Last year was the worst year she’d had in terms of business, because the summer was so rainy. Cady-Giguere found herself setting up shop in the rain. (She said she had to in order to keep her spot and let people know she’s still in business.)

Although she’s at her spot at the corner of Dana and Commercial from about 10 a.m. to 3 p.m., she works more hours than those.

At night, she cooks chili. At some point, she has to buy buns, dogs, sausages and other supplies at the grocery store or a wholesale food club. Then she hitches up her car to the cart, pulls it up onto the sidewalk, parks it and sets up.

The cart is made of shiny silver steel, with a little cabinet for things you wouldn’t want to blow away, then a series of steamer trays with covers to keep things warm. She’s also got a little portable gas grill to grill the Italian sausages; a Coleman camping stove is used to keep the steamer trays warm.

At one point when I was helping, I ran out of hot dogs. Cady-Giguere grabbed a dozen or so and threw them into the steamer tray. She told me she would turn up the heat to cook them quicker, but then warned that if we left the heat on high too long, the dogs would literally explode. Burst right through their casings.

“That’s why I leave the lid cracked a little, to let some steam out, and because it smells good,” she said.

A lot of Cady-Giguere’s customers on a sunny day last week were regulars who work in the area.

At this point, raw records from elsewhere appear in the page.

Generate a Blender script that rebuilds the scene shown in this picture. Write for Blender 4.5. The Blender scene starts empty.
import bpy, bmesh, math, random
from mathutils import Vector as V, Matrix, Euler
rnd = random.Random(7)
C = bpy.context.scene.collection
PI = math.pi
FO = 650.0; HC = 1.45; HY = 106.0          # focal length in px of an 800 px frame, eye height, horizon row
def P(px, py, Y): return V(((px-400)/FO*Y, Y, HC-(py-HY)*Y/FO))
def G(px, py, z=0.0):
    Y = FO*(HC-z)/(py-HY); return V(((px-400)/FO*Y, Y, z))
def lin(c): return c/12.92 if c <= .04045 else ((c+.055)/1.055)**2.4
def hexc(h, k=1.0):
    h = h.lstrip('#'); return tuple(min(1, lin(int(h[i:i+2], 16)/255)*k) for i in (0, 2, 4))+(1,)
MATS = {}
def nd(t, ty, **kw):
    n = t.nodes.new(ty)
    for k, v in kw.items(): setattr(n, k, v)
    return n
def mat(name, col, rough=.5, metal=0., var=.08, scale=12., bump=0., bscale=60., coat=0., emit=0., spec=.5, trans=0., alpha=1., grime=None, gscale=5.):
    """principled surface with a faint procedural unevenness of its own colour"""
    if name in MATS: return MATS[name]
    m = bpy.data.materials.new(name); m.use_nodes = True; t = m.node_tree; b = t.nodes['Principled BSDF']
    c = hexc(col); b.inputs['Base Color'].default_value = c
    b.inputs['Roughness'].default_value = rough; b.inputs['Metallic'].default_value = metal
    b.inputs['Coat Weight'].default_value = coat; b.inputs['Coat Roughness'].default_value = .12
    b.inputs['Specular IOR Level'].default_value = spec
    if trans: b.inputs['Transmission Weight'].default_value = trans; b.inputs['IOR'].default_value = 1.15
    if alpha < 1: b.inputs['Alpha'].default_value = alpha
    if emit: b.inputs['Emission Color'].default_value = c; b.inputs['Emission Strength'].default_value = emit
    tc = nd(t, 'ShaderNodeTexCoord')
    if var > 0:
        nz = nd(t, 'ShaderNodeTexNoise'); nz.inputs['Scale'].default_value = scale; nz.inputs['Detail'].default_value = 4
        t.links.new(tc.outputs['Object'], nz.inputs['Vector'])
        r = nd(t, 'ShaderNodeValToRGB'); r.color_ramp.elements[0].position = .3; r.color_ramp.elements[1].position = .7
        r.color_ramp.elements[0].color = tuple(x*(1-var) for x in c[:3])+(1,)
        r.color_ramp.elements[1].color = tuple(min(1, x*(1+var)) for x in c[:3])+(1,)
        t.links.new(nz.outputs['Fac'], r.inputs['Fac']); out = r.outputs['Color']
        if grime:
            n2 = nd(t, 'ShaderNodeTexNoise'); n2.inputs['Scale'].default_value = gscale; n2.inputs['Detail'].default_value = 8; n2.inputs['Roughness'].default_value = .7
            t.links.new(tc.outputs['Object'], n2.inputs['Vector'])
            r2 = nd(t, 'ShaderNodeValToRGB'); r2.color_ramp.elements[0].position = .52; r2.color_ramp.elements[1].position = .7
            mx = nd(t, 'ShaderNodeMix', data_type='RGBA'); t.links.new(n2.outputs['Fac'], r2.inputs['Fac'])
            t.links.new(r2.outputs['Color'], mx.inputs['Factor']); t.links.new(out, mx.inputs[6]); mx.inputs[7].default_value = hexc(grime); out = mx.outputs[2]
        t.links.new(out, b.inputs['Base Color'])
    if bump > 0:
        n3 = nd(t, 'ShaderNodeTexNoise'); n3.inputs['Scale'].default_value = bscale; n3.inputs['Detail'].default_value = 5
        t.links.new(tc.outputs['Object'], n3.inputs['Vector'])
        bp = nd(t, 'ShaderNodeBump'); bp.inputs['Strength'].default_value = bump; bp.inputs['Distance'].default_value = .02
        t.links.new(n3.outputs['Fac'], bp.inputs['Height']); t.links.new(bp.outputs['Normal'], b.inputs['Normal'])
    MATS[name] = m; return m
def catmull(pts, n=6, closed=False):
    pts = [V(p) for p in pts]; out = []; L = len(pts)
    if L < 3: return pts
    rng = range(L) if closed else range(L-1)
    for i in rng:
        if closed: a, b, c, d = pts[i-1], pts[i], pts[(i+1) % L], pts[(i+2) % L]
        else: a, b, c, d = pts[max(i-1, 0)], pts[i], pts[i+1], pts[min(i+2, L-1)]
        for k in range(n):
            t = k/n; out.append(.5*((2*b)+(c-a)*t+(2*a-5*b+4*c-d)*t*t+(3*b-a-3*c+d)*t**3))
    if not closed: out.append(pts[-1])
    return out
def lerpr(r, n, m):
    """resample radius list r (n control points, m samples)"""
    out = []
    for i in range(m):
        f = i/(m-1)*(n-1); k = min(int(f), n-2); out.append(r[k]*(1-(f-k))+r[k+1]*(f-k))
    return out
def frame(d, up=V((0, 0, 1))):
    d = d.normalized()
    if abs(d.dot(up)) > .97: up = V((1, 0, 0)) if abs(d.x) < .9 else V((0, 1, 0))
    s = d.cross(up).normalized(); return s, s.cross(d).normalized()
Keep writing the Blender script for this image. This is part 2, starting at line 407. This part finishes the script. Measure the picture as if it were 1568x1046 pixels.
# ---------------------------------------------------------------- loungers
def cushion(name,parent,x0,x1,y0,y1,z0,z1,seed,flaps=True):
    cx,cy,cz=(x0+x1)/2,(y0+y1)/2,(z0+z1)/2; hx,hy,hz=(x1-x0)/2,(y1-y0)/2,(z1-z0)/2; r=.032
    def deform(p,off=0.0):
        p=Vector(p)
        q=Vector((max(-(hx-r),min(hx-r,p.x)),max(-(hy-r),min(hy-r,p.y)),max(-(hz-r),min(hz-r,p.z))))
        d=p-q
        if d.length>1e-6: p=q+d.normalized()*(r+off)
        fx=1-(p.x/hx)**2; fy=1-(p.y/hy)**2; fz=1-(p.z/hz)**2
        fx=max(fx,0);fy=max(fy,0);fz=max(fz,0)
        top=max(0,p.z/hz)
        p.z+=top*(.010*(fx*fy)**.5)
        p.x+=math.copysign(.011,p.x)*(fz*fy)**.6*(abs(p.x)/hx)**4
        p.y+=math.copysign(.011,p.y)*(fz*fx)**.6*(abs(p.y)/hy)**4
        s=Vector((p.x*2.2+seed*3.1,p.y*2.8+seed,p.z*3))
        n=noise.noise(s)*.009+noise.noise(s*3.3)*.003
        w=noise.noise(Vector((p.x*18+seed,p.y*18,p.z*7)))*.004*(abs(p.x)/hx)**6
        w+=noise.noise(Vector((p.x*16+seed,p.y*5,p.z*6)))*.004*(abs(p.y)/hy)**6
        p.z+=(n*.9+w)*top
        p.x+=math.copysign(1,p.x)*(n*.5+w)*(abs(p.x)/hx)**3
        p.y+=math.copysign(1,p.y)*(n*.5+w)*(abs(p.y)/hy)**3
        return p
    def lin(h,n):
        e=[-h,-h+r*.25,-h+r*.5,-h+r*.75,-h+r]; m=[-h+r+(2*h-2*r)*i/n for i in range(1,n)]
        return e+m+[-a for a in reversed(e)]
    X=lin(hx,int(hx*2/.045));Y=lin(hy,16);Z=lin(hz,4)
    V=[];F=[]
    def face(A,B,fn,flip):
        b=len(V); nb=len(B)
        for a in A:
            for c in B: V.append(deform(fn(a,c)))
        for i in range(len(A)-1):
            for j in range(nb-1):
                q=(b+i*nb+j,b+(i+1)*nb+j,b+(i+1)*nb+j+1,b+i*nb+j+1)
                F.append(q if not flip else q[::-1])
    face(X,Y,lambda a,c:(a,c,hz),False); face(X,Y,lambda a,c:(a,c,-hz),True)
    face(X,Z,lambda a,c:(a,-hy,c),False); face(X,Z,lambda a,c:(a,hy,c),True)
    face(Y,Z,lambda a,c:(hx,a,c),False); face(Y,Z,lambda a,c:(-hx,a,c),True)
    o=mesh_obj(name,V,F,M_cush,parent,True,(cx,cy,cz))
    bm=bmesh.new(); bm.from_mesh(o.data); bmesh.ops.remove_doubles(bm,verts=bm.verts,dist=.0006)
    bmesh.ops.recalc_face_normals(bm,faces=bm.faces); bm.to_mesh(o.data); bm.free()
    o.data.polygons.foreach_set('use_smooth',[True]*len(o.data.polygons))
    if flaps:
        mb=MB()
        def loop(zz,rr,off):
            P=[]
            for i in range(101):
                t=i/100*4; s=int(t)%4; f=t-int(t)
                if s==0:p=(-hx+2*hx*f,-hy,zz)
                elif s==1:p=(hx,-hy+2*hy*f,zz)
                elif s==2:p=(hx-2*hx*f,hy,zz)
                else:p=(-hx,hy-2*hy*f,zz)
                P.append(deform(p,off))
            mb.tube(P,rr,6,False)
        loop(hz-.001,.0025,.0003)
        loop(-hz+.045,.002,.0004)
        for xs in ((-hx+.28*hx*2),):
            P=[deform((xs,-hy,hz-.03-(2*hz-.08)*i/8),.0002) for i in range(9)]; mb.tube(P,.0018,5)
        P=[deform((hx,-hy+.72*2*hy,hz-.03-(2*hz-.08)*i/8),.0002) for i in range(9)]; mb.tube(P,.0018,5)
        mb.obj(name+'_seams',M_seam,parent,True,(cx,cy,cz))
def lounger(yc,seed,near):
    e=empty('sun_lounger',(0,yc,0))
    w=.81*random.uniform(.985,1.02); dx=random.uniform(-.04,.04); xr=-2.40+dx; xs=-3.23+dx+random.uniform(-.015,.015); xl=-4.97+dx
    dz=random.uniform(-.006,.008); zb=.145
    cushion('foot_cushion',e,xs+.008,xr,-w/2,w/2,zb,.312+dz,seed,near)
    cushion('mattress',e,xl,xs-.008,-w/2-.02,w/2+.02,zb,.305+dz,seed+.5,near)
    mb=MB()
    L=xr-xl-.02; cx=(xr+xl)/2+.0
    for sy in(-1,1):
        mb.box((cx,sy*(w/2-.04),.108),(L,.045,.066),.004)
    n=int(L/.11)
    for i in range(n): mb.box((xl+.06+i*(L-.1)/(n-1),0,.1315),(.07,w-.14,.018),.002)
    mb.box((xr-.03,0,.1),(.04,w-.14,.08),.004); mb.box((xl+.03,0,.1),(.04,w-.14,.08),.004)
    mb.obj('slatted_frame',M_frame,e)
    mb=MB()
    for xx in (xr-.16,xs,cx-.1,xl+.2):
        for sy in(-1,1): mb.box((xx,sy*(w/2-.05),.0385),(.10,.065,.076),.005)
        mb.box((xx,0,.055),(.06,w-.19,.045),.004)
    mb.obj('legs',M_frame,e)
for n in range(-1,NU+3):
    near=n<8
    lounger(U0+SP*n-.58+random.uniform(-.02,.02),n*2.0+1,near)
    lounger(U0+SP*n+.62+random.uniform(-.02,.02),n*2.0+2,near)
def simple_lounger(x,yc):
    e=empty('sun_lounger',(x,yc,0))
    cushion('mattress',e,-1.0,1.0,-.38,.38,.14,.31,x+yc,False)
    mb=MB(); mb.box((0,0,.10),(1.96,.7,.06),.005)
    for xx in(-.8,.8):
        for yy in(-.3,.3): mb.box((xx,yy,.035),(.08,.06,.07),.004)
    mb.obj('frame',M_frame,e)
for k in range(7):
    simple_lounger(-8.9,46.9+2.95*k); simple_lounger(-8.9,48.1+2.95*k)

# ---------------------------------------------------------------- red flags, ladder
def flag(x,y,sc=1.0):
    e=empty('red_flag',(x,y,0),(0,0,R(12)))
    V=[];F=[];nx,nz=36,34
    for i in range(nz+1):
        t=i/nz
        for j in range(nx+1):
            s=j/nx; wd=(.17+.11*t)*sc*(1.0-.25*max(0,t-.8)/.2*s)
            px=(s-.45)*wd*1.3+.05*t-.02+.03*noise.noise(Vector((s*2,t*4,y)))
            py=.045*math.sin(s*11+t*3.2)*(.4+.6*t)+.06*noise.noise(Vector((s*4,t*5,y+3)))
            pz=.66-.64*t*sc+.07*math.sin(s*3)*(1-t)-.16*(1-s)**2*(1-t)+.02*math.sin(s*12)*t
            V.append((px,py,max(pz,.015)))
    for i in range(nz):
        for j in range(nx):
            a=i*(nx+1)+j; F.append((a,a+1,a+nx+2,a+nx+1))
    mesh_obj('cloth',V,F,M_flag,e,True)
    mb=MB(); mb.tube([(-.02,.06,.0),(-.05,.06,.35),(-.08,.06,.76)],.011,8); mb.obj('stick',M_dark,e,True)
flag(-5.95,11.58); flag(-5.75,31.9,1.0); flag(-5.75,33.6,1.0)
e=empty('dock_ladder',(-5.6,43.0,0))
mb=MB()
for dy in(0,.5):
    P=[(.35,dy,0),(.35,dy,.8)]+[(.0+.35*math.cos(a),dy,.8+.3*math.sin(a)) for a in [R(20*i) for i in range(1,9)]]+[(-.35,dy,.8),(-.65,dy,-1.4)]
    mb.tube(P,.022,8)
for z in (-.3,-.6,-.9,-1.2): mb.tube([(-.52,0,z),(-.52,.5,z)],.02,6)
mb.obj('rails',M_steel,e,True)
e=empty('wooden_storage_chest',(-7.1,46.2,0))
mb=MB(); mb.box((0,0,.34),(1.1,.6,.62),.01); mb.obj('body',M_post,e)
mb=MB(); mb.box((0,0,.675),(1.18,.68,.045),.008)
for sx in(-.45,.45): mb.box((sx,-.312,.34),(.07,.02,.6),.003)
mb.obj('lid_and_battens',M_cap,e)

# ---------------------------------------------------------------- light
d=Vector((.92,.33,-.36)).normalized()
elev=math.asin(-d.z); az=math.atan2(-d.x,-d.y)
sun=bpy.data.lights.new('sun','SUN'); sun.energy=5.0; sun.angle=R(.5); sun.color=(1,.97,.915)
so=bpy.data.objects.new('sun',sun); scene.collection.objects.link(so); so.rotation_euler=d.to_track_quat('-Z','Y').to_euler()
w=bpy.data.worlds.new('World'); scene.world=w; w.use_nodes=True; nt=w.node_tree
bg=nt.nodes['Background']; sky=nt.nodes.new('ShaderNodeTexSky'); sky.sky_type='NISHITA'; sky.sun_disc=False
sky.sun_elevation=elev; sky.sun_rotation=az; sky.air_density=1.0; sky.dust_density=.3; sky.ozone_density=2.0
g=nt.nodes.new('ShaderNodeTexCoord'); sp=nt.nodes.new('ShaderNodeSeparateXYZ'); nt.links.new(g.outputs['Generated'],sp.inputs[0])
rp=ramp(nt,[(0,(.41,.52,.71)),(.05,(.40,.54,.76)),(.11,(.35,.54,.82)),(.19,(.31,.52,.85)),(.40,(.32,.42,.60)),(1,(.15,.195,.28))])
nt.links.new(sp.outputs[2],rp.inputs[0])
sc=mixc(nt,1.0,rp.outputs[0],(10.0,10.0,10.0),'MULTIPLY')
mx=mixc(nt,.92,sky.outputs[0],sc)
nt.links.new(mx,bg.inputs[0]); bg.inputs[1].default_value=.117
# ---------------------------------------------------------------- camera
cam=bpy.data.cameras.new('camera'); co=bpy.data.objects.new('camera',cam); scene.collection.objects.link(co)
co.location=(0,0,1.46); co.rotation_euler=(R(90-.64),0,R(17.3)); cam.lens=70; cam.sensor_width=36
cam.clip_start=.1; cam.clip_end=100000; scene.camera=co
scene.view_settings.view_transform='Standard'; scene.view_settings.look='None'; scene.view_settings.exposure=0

There was a building cleaner, some Casco Bay Ferry Lines captains, fisherman types in hip waders, bankers, businessmen in suits and ties, and shoppers.

Cady-Giguere’s English bulldog, Kingston, was by her side the whole time, as he always is. Lots of folks who didn’t even want a hot dog stopped to pet him, with his big, soft eyes and funny face.

It was her first week back on the corner this year, and several passers-by yelled welcomes. A couple of cars honked their greetings.

“The local area here is really great. All the local businesses support each other,” said Cady-Giguere. “In the summer, with all the tourists, it’s great. It’s pretty entertaining down here.

“But for me, the main thing is to be here for my regulars.”